ALLRED: Well, I think it provokes a discussion. So for my class, this is great stuff because you have these two different sides where - do these contradict? Can we somehow bring them together and see it as one fluid statement that she's making? And I tend to think of her work as - these videos as small, little pieces of performance, right? So I try and take away the - Beyonce as the person. And, you know, what is she putting forth in this video? So the "Pretty Hurts" video or the song, even - the lyrics are pretty straightforward about, you know, these detrimental facets of beauty, or the way that we stereotypically conceived beauty in the world. And she's exposing them at least. And maybe she's just showing that she's also been a part of this and maybe been a victim of these ideals of beauty, even though pretty much everyone agrees that Beyonce is stereotypically beautiful - what we consider - would consider to be beautiful. And then I take the sexuality of other videos, for instance, as more performance about - you know, we'll look at "Partition" next to writings about the way that black women's bodies have been seen over time or treated over time, and how in "Partition" is she performing the objectification of a black woman's body, versus objectifying her own body? So I try and make those kind of distinctions about what she's doing. It's not her lifestyle, necessarily, that's in "Partition." Although, who knows? Maybe, you know, that is a private fantasy or something. We don't know.

MARTIN: Well, for those who haven't seen it, "Partition" is about having an intimate moment with her significant other in a limousine.


KNOWLES: (Singing) Driver, roll up the partition fast. Over there I swear I saw them cameras flash. Handprints and footprints on my glass. Handprints and good grips all on my - private show with the music blasting. He like to call me Peaches when we get this nasty. Red wine drip, we’ll talk that trash. Chauffeur eavesdropping trying not to crash. Oh there daddy, daddy now you ripped my fur. Oh, baby, baby be sweating out my hair. Took 45 minutes to get all dressed up, and we ain't even going to make it to this club.


MARTIN: That's what it's about, so.


MARTIN: So before we let you go Professor Allred, what would you say to people who wonder what is the value of studying Beyonce or studying something like this? What would you say?

ALLRED: I think it gives students a critical eye which young people need today, just in general, to think about their world - to think about, you know, whatever jobs they're going to go into. It's going to help you be critical about the world and about the pop culture that you're consuming. I mean, we're so inundated with images and radio, TV, reality TV, movies - all this stuff. We're kind of losing the critical eye on it, and I think it helps students see their world differently. And also it brings back a piece of history - or a group of writers - or, you know, a group of black women that often get overlooked in other core courses that you're reading. You know, if you take a literature course, how many black women are included in the writing? If you take a sociology course, how many black women sociologists are included?
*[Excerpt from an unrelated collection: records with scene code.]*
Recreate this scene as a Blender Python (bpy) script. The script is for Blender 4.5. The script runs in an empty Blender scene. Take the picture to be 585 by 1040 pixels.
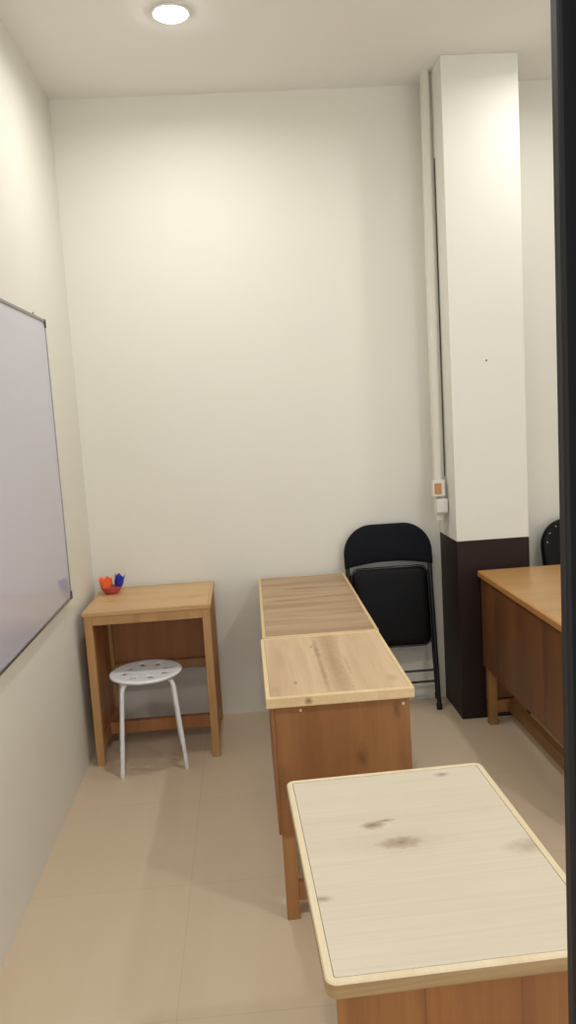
import bpy, bmesh, math, random
from mathutils import Vector, Matrix
random.seed(7)
PI = math.pi
scene = bpy.context.scene
C = scene.collection

# ------------------------------------------------------------------ camera
CX, CD, CH = 0.80321, 3.98822, 1.55
F, YAW, PITCH, ROLL = 800.03, 0.05185, 0.12552, -0.06134
cam_d = bpy.data.cameras.new('camera')
cam = bpy.data.objects.new('camera', cam_d)
C.objects.link(cam)
fw = Vector((math.sin(YAW)*math.cos(PITCH), math.cos(YAW)*math.cos(PITCH), -math.sin(PITCH)))
r0 = Vector((math.cos(YAW), -math.sin(YAW), 0))
u0 = r0.cross(fw)
r = math.cos(ROLL)*r0 + math.sin(ROLL)*u0
u = -math.sin(ROLL)*r0 + math.cos(ROLL)*u0
M = Matrix((r, u, -fw)).transposed().to_4x4()
M.translation = Vector((CX, -CD, CH))
cam.matrix_world = M
cam_d.sensor_fit = 'VERTICAL'
cam_d.sensor_height = 36.0
cam_d.sensor_width = 36.0*585/1040
cam_d.lens = F/1040*36.0
cam_d.clip_start = 0.05
scene.camera = cam

# ------------------------------------------------------------------ world, exposure
w = bpy.data.worlds.new('world'); scene.world = w
w.use_nodes = True
w.node_tree.nodes['Background'].inputs[0].default_value = (0.94, 0.96, 1.0, 1)
w.node_tree.nodes['Background'].inputs[1].default_value = 1.7
vs = scene.view_settings
vs.view_transform = 'Standard'; vs.look = 'None'; vs.gamma = 1.0; vs.use_curve_mapping = False
vs.exposure = 0.0
LAMP_E = 60.0           # radiance of a lit lens
LAMP_W = 12.0           # power of one downlight
LAMP_COL = (1.0, 0.99, 0.97)
LAMPS = [(0.641, -0.774, .72), (2.30, -0.774, .52), (0.641, -3.0, .95), (2.30, -3.0, 1.1)]

# ------------------------------------------------------------------ helpers
def lin(c):
    return tuple(((v/255)/12.92 if v/255 <= .04045 else ((v/255+.055)/1.055)**2.4) for v in c)

def new_mat(name):
    m = bpy.data.materials.new(name); m.use_nodes = True
    nt = m.node_tree
    return m, nt, nt.nodes['Principled BSDF']

def plain(name, rgb, rough=.5, metal=0., noise=.04, nscale=30., bump=0., bscale=200., spec=.5, coat=0.):
    m, nt, b = new_mat(name)
    N = nt.nodes; L = nt.links
    tc = N.new('ShaderNodeTexCoord')
    n = N.new('ShaderNodeTexNoise'); n.inputs['Scale'].default_value = nscale; n.inputs['Detail'].default_value = 3
    L.new(tc.outputs['Object'], n.inputs['Vector'])
    mix = N.new('ShaderNodeMix'); mix.data_type = 'RGBA'
    c = lin(rgb)
    mix.inputs['A'].default_value = tuple(v*(1-noise) for v in c)+(1,)
    mix.inputs['B'].default_value = tuple(min(1, v*(1+noise)) for v in c)+(1,)
    L.new(n.outputs['Fac'], mix.inputs['Factor'])
    L.new(mix.outputs['Result'], b.inputs['Base Color'])
    b.inputs['Roughness'].default_value = rough
    b.inputs['Metallic'].default_value = metal
    b.inputs['Specular IOR Level'].default_value = spec
    b.inputs['Coat Weight'].default_value = coat
    if bump:
        n2 = N.new('ShaderNodeTexNoise'); n2.inputs['Scale'].default_value = bscale
        L.new(tc.outputs['Object'], n2.inputs['Vector'])
        bp = N.new('ShaderNodeBump'); bp.inputs['Strength'].default_value = bump; bp.inputs['Distance'].default_value = .002
        L.new(n2.outputs['Fac'], bp.inputs['Height']); L.new(bp.outputs['Normal'], b.inputs['Normal'])
    return m

def wood(name, base, dark, axis='Y', scale=1.0, streak=.5, knots=(), rough=.4, planks=None, spec=.5, seed=0.):
    """pine / plywood: streaky grain along an axis, optional glued planks, optional knots (x,y,z,radius) in object space"""
    m, nt, b = new_mat(name)
    N = nt.nodes; L = nt.links
    tc = N.new('ShaderNodeTexCoord')
    mp = N.new('ShaderNodeMapping')
    s = {'X': (1.1, 14, 14), 'Y': (14, 1.1, 14), 'Z': (14, 14, 1.1)}[axis]
    mp.inputs['Scale'].default_value = tuple(v*scale for v in s)
    mp.inputs['Location'].default_value = (seed, seed*.7, seed*1.3)
    L.new(tc.outputs['Object'], mp.inputs['Vector'])
    n = N.new('ShaderNodeTexNoise'); n.inputs['Scale'].default_value = 1.0
    n.inputs['Detail'].default_value = 5; n.inputs['Roughness'].default_value = .6; n.inputs['Distortion'].default_value = .6
    L.new(mp.outputs['Vector'], n.inputs['Vector'])
    ramp = N.new('ShaderNodeValToRGB')
    ramp.color_ramp.elements[0].position = .34; ramp.color_ramp.elements[1].position = .62
    db = lin(dark); bb = lin(base)
    mixc = tuple(d*streak+v*(1-streak) for d, v in zip(db, bb))
    ramp.color_ramp.elements[0].color = mixc+(1,)
    ramp.color_ramp.elements[1].color = bb+(1,)
    L.new(n.outputs['Fac'], ramp.inputs['Fac'])
    col = ramp.outputs['Color']
    # fine grain
    mp2 = N.new('ShaderNodeMapping')
    s2 = {'X': (4, 160, 160), 'Y': (160, 4, 160), 'Z': (160, 160, 4)}[axis]
    mp2.inputs['Scale'].default_value = s2
    L.new(tc.outputs['Object'], mp2.inputs['Vector'])
    n2 = N.new('ShaderNodeTexNoise'); n2.inputs['Scale'].default_value = 1.0; n2.inputs['Detail'].default_value = 2
    L.new(mp2.outputs['Vector'], n2.inputs['Vector'])
    mr = N.new('ShaderNodeMapRange'); mr.inputs['To Min'].default_value = .90; mr.inputs['To Max'].default_value = 1.08
    L.new(n2.outputs['Fac'], mr.inputs['Value'])
    mul = N.new('ShaderNodeMix'); mul.data_type = 'RGBA'; mul.blend_type = 'MULTIPLY'
    mul.inputs['Factor'].default_value = 1.0
    L.new(col, mul.inputs['A']); L.new(mr.outputs['Result'], mul.inputs['B'])
    col = mul.outputs['Result']
    if planks:                                   # (axis index, width, strength): glued boards of slightly different tone
        ax, wd, st = planks
        sep = N.new('ShaderNodeSeparateXYZ'); L.new(tc.outputs['Object'], sep.inputs[0])
        dv = N.new('ShaderNodeMath'); dv.operation = 'DIVIDE'; dv.inputs[1].default_value = wd
        L.new(sep.outputs[ax], dv.inputs[0])
        off = N.new('ShaderNodeMath'); off.operation = 'ADD'; off.inputs[1].default_value = .37+seed
        L.new(dv.outputs[0], off.inputs[0])
        fl = N.new('ShaderNodeMath'); fl.operation = 'FLOOR'; L.new(off.outputs[0], fl.inputs[0])
        wn = N.new('ShaderNodeTexWhiteNoise'); wn.noise_dimensions = '1D'; L.new(fl.outputs[0], wn.inputs['W'])
        m2 = N.new('ShaderNodeMapRange'); m2.inputs['To Min'].default_value = 1-st; m2.inputs['To Max'].default_value = 1.04
        L.new(wn.outputs['Value'], m2.inputs['Value'])
        fr = N.new('ShaderNodeMath'); fr.operation = 'FRACT'; L.new(off.outputs[0], fr.inputs[0])
        gt = N.new('ShaderNodeMath'); gt.operation = 'LESS_THAN'; gt.inputs[1].default_value = .02
        L.new(fr.outputs[0], gt.inputs[0])
        ln = N.new('ShaderNodeMath'); ln.operation = 'MULTIPLY_ADD'
        ln.inputs[1].default_value = -.22; L.new(gt.outputs[0], ln.inputs[0]); L.new(m2.outputs['Result'], ln.inputs[2])
        mu = N.new('ShaderNodeMix'); mu.data_type = 'RGBA'; mu.blend_type = 'MULTIPLY'; mu.inputs['Factor'].default_value = 1
        L.new(col, mu.inputs['A']); L.new(ln.outputs[0], mu.inputs['B']); col = mu.outputs['Result']
    for k in knots:                              # (x, y, z, radius, strength)
        kx, ky, kz, kr, ks = k[:5]; q = k[5] if len(k) > 5 else .45
        st = {'X': (q, 1, 1), 'Y': (1, q, 1), 'Z': (1, 1, q)}[axis]
        mk = N.new('ShaderNodeVectorMath'); mk.operation = 'SUBTRACT'; mk.inputs[1].default_value = (kx, ky, kz)
        L.new(tc.outputs['Object'], mk.inputs[0])
        ms = N.new('ShaderNodeVectorMath'); ms.operation = 'MULTIPLY'; ms.inputs[1].default_value = st
        L.new(mk.outputs[0], ms.inputs[0])
        nk = N.new('ShaderNodeTexNoise'); nk.inputs['Scale'].default_value = 60
        L.new(tc.outputs['Object'], nk.inputs['Vector'])
        ln = N.new('ShaderNodeVectorMath'); ln.operation = 'LENGTH'; L.new(ms.outputs[0], ln.inputs[0])
        ad = N.new('ShaderNodeMath'); ad.operation = 'MULTIPLY_ADD'; ad.inputs[1].default_value = kr*.9
        L.new(nk.outputs['Fac'], ad.inputs[0]); L.new(ln.outputs['Value'], ad.inputs[2])
        rk = N.new('ShaderNodeMapRange'); rk.inputs['From Min'].default_value = kr*.55; rk.inputs['From Max'].default_value = kr*1.7
        rk.inputs['To Min'].default_value = ks; rk.inputs['To Max'].default_value = 0
        L.new(ad.outputs[0], rk.inputs['Value'])
        mx = N.new('ShaderNodeMix'); mx.data_type = 'RGBA'
        L.new(rk.outputs['Result'], mx.inputs['Factor']); L.new(col, mx.inputs['A'])
        mx.inputs['B'].default_value = (tuple(v*k[6] for v in db) if len(k) > 6 else lin((106, 70, 38)))+(1,)
        col = mx.outputs['Result']
    L.new(col, b.inputs['Base Color'])
    b.inputs['Roughness'].default_value = rough
    b.inputs['Specular IOR Level'].default_value = spec
    bp = N.new('ShaderNodeBump'); bp.inputs['Strength'].default_value = .12; bp.inputs['Distance'].default_value = .001
    L.new(n2.outputs['Fac'], bp.inputs['Height']); L.new(bp.outputs['Normal'], b.inputs['Normal'])
    return m

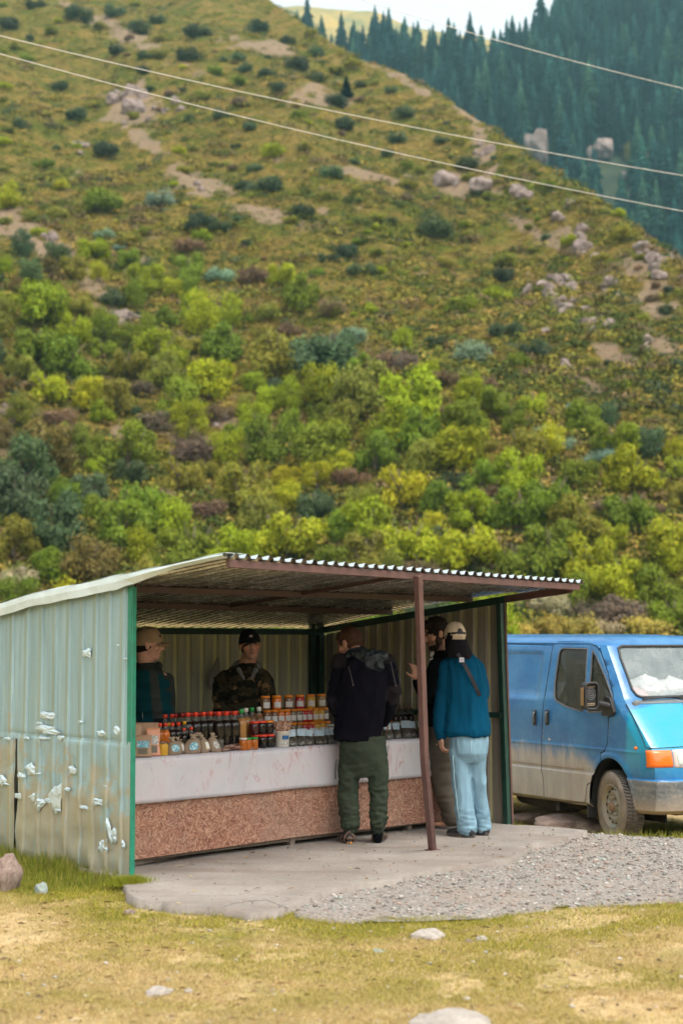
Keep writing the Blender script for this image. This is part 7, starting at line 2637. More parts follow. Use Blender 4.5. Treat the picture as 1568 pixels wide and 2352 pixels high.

So I'm trying to introduce the students to this body of literature that often gets overlooked in assigning in other courses. It's the only thing I assign, so writings by black feminists - black women, in a number of ways that people identify as black women I include - I only include writings like that. So it's also a kind of political choice for me to get students reading this other body of literature. So they're going to learn something new the same as they would in a history class or something else, you know? And they're going to come away with a critical understanding of the world around them.

MARTIN: And just to be clear, you don't get extra credit for learning the "Single Ladies" choreography?

ALLRED: You don't, but I always welcome a little dance break in the middle of class if we can just, you know - no.


ALLRED: If there's a little time to break it up. We have a four hour class session, so if people want to dance for about 10 minutes in the middle, that's okay with me.

MARTIN: Kevin Allred is teaching the politicizing Beyonce course at Rutgers University this summer. He was nice enough to join us from our bureau in New York, taking a break from his four-hour class. Professor Allred, thanks so much for speaking with us.

ALLRED: Thank you.


KNOWLES: (Singing) All the single ladies.

WOMEN: (Singing) All the single ladies.

KNOWLES: (Singing) All the single ladies.

WOMEN: (Singing) All the single ladies.

KNOWLES: (Singing) All the single ladies.

WOMEN: (Singing) All the single ladies.

KNOWLES: (Singing) All the single ladies. Now put your hands up. Oh, oh, oh, oh, oh, oh, oh, oh, oh, oh, oh, oh, oh, oh, oh, oh, oh, oh, oh, oh, oh, oh, oh, oh, oh, oh, oh. 'Cause if you like it then you should have put a ring on it. If you like it then you should have put a ring on it. Don't be mad once you see that he want it. 'Cause if you like it then you should have put a ring on it.